The lease covers 0.2 acres near the Ben E. Nutter marine terminal. The building is owned by the operators of the International Maritime Center.
The center provides everything from shopping sprees to billiards for visiting mariners whose stays last 24 hours or less. It also offers spiritual care through the Seafarers Ministry of the Golden Gate, Apostleship of the Sea, Korean Presbyterian, and others.
The port agreement keeps the doors open at the center’s 20-year-old office module in Outer Harbor. It also extends a 50-year tradition of providing sailors a landside Oakland get-away.
"Our role is to recognize and appreciate the contributions of seafarers and shipping to the Bay Area," IMC Director John Claassen told port commissioners. "We provide a safe space for the seafarers and the port community to just take a break."

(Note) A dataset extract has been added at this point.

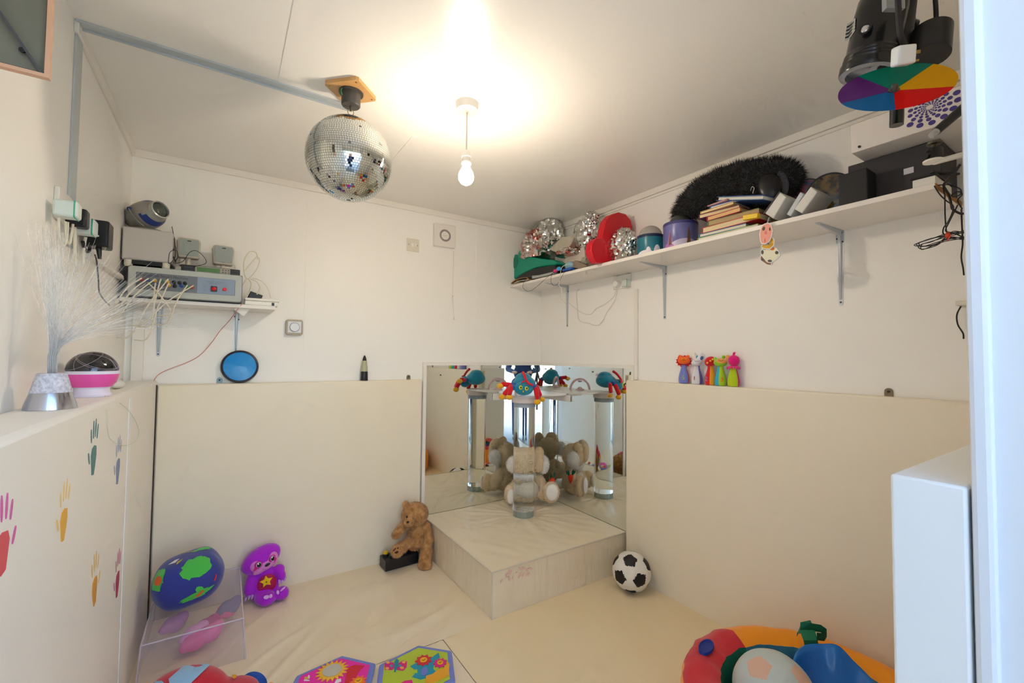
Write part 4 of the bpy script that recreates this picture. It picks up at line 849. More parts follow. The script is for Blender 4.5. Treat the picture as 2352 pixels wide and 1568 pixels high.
rcab('black cable curving round to the far loop',[(2150,426,-.27),(2180,424,-.25),(2205,434,-.25),(2206,446,-.25),(2192,452,-.25),(2186,448,-.25),(2200,440,-.25),(2210,446,-.25),(2200,460,-.25),(2210,480,-.25)])
rcab('black cable running down right wall beside the door frame',[(2208,480,-.1),(2210,530,-.05),(2211,560,-.03),(2208,590,-.02),(2212,615,-.02),(2214,632,-.02)],.0022)
b=B()
for k,(dx,dy) in enumerate(((0,0),(2,4),(-3,2),(3,-3),(6,1))): b.tube([AX(-.2,2214,532+dy),AX(-.2,2190,534+dx),AX(-.2,2172,540+dy),AX(-.2,2140,548+dx+dy),AX(-.2,2106+dx*2,560+dy),AX(-.2,2118,566+dy+dx),AX(-.2,2150,560+dy),AX(-.2,2176,547+dx),AX(-.2,2214,546+dy)],.0013,6)
t=T('tied_cable_coil','coil of thin black cable tied with red, sticking out left','cable',AX(-.2,2170,545)); t.part('coil',b,CABLEB,world=True); t.part('red_tie',B().ell(AX(-.2,2177,540),(.008,.007,.010)).box(AX(-.205,2180,546),(.003,.003,.02),rot=(R(30),0,0)),pl('red_tie','#d4492f',.5),world=True,label='red tie')
rcab('pair of black cable ends hanging low beside the door frame',[(2208,702,-.02),(2198,722,-.02),(2200,745,-.02),(2212,765,-.02),(2213,778,-.02)],.0022)
single('small_cream_ledge','small cream ledge on right wall just left of door frame','ledge',B().bb((-.05,AX(-.03,2198,695).y-.12,AX(-.03,2205,697).z-.008),(0,AX(-.03,2198,695).y,AX(-.03,2205,697).z+.008)),CREAMP,bevel=.002)
# socket beneath the shelf
c=AX(0,1430,647); t=T('wall_socket','white double socket under the long shelf above the cable trunking','socket',c)
t.part('plate',B().bb((-.010,c.y-.072,c.z-.043),(0,c.y+.072,c.z+.043)),WHITE,world=True,bevel=.003); t.part('rocker',B().bb((-.013,c.y+.0,c.z+.015),(-.010,c.y+.022,c.z+.033)),WHITE,world=True)
c=AX(-.035,1415,652); single('plug','round white plug in the left side of the right wall socket','plug',B().cyl((-.0105,c.y,c.z),(-.045,c.y,c.z),.022,.019,n=20),WHITE,bevel=.002)
c=AX(-.035,1437,650); t=T('plug','white plug with green edge in the right wall socket','plug',(-.03,c.y,c.z)); t.part('plug_body',B().box((0,0,0),(.038,.036,.044)),PG,bevel=.005); t.part('green_ring',B().box((-.014,0,0),(.004,.038,.046)),pl('plug_green','#43b08c',.4),label='green edge',bevel=.003)
def lcab(label,pts,r,m,x=-.006): single('cable',label,'cable',B().tube([AX(p[2] if len(p)>2 else x,p[0],p[1]) for p in pts],r,6),m)
WW=mat('pale_flex','#cfc7b4',.5)
lcab('pale flex dipping low on right wall below the socket',[(1418,664,-.03),(1412,690,-.01),(1395,715),(1385,735),(1372,747),(1350,742),(1330,734),(1326,700),(1325,670),(1332,664)],.0013,WW)
lcab('pale flex in a shallower dip towards the corner bracket',[(1416,664,-.03),(1410,680),(1390,698),(1370,708),(1355,722),(1335,717),(1322,708),(1300,690)],.0011,WW)
lcab('white flex dangling over the long shelf edge from the pale blue toy',[(1303,606,-.295),(1290,615,-.3),(1286,640,-.3),(1284,655,-.3),(1290,665,-.3),(1290,685,-.29),(1300,697,-.2)],.0018,CABLEW)
lcab('thin black wire looping widest under the long shelf near the corner',[(1275,624,-.295),(1262,632,-.3),(1240,652,-.3),(1222,666,-.3),(1210,668,-.3),(1201,660,-.3),(1203,648,-.3),(1209,640,-.296)],.0012,CABLEB)
lcab('thin black wire looping narrowly beside the white flex',[(1299,621,-.295),(1290,635,-.3),(1282,650,-.3),(1273,656,-.3),(1266,648,-.3),(1267,632,-.3),(1272,624,-.296)],.0012,CABLEB)
# hanging cut-out toy
X0=-.312; t=T('animal_cutout_tag','hanging flat cut-out toy, pink pig above a black and white cow','toy',AX(X0,1762,512))
WBm=pl('cutout_white','#eeebe6',.5)
def cut(nm,out,m,inn,x,label=None):
    def exp(pts,k):
        cx=sum(p[0] for p in pts)/len(pts); cy=sum(p[1] for p in pts)/len(pts); r=[]
        for p in pts: d=math.hypot(p[0]-cx,p[1]-cy); r.append((p[0]+(p[0]-cx)/d*k,p[1]+(p[1]-cy)/d*k))
        return r
    b=B(); polyX(b,x,exp(out,2.2),.006,0); polyX(b,x-.0006,out,.0006,1)
    mats=[WBm,m]
    for pts,mm in inn: mats.append(mm); polyX(b,x-.0011,pts,.0006,len(mats)-1)
    t.part(nm,b,mats,label,world=True)
def ov(cx,cy,a,b_,n=12,r=0): return oval(cx,cy,a,b_,n,r)
DKb=pl('cut_dark','#5b4038',.5); 
cut('pig_head',[(1757,515),(1764,513),(1770,517),(1773,528),(1771,541),(1766,553),(1758,559),(1750,558),(1747,551),(1746,538),(1748,525),(1752,518)],pl('pig_pink','#f2a08c',.5),[(ov(1754,525,3.2,5,12,.4),DKb),(ov(1768,526,2,4),DKb),(ov(1759,534,3,4),pl('pig_snout','#d97b6c',.5)),(ov(1757,552,1,5),pl('pig_line','#b5604f',.5))],X0,'pink pig face')
cut('scarf_ring',[(1772,543),(1777,552),(1776,563),(1767,571),(1755,570),(1749,566),(1752,562),(1762,564),(1769,557)],pl('cut_mustard','#d9a514',.5),[(ov(1764,558,5,3),WBm)],X0+.008)
cut('cow_body',[(1752,572),(1768,574),(1782,570),(1788,580),(1790,586),(1782,594),(1770,602),(1762,600),(1752,588),(1748,578)],pl('cow_cream','#e6e2c8',.5),[(ov(1751,579,3,5),pl('cow_black','#4a4744',.5)),(ov(1784,580,4,4),pl('cow_black','#4a4744',.5)),(ov(1768,599,5,3),pl('cow_black','#4a4744',.5)),(ov(1774,571,5,4),pl('cow_orange','#f07a1c',.5)),(ov(1757,571,5,2),pl('cow_black','#4a4744',.5))],X0+.016,'cream and black cow')
cut('brown_hooves',[(1748,588),(1754,587),(1764,596),(1772,603),(1770,608),(1762,607),(1752,600),(1747,595)],pl('hoof_brown','#8d5f3c',.5),[(ov(1751,596,3,3),pl('hoof_dark','#54514e',.5))],X0+.024)
t.part('hanger',B().tube([AX(X0+.003,1762,513),AX(-.3,1765,505),AX(-.29,1767,500)],.003,6),pl('hanger_grey','#a9a8a8',.5),world=True)
t.part('pivot',B().cyl(AX(X0+.03,1765,560),AX(X0-.002,1765,560)+Vector((0,0,0)),.0025,n=8),pl('hoof_brown','#8d5f3c',.5),world=True)
# ---------------------------------------------------------------- skittles
def ramp2(ca,cb,cut0,cut1): return lambda i,u: 1 if cut0<u<cut1 else 0
def skittle(px,label,ca,cb,lo,hi,x=-.031,H=.098,r=.0275,base=884,num=None,ncol=None,lean_=0):
    y=AX(x,px,base-4).y; t=T('soft_skittle',label,'skittle',(x,y,1.148),(lean_,0,0),'soft animal skittles on the right pad')
    A_=mat('felt_'+ca[1:],ca,.8,sheen=.3); B_=mat('felt_'+cb[1:],cb,.8,sheen=.3)
    pr=[(r*.8,0),(r*.95,.004),(r,.018),(r*.98,.032),(r*.85,.05),(r*.66,.068),(r*.52,.084),(r*.48,H)]
    t.part('body',B().lathe(pr,40,Matrix.Rotation(math.atan2(CAM.y-y,CAM.x-x)+PI,4,'Z'),True,lambda i,u: 1 if lo<u<hi else 0),[A_,B_])
    if num:
        az=math.atan2(CAM.y-y,CAM.x-x)+R(num[1]); M=Matrix.Rotation(az,4,'Z')@Matrix.Translation((r*.995,0,.03))@Matrix.Rotation(R(90),4,'Z')@Matrix.Rotation(R(90),4,'X')
        b=B(); addtext(b,num[0],.03,M,0,.0012); t.part('number',b,mat('felt_'+ncol[1:],ncol,.7),'number '+num[0])
    return t,Matrix.Rotation(math.atan2(CAM.y-y,CAM.x-x)+R(90),4,'Z')  # local frame turned so -y faces the camera
def fm(c): return mat('felt_'+c[1:],c,.8,sheen=.3)
HD=None
def smile(t,F,c,w,z,y,m,up=1): 
    b=B(); b.M=F; b.tube([(c-w,y,z+.005*up),(c-w*.5,y-.002,z),(c+w*.5,y-.002,z),(c+w,y,z+.005*up)],.0007,6); t.part('mouth',b,m,parent=HD)
INK=pl('ink_brown','#3d2118',.6)
# lion
t,F=skittle(1571,'lion skittle with red mane and number 5, leftmost of five','#7a84cf','#e2321a',.64,.95,num=('5',-8),ncol='#b5d832')
b=B(); b.M=F; b.star((0,0),.043,.034,13,.018,Matrix.Translation((0,.012,.118))@Matrix.Rotation(R(90),4,'X')@Matrix.Diagonal((1,.8,1,1))); t.part('mane',b,fm('#d9121e'),bevel=.003)
b=B(); b.M=F; b.ell((0,-.012,.122),(.031,.018,.021)); HD=t.part('head',b,fm('#ff6d10'))
for s in(-1,1):
    b=B(); b.M=F; b.ell((s*.020,-.006,.143),(.009,.006,.009)); t.part('ear',b,fm('#ff6d10'),parent=HD)
    b=B(); b.M=F; b.ell((s*.008,-.029,.130),(.004,.002,.0025)); t.part('eye',b,fm('#f4c22a'),parent=HD)
smile(t,F,0,.008,.124,-.030,INK)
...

Mr. Claassen said the center’s 2017 Oakland report card includes:
- 387 visits by clergy or volunteers to ships berthed at port
- 1,500 visiting sailors at the center
- Shopping excursions to East Bay retailers for 766 seafarers.
"We even took a sea captain to Sequoyah Country Club for a round of golf," said Mr. Claassen. He said many sailors, lonely after months at sea, use the center’s facilities to call loved ones back home.
Master and crew members from the heavy lift ship Zhen Wah 3 relaxing at Oakland’s International Maritime Center.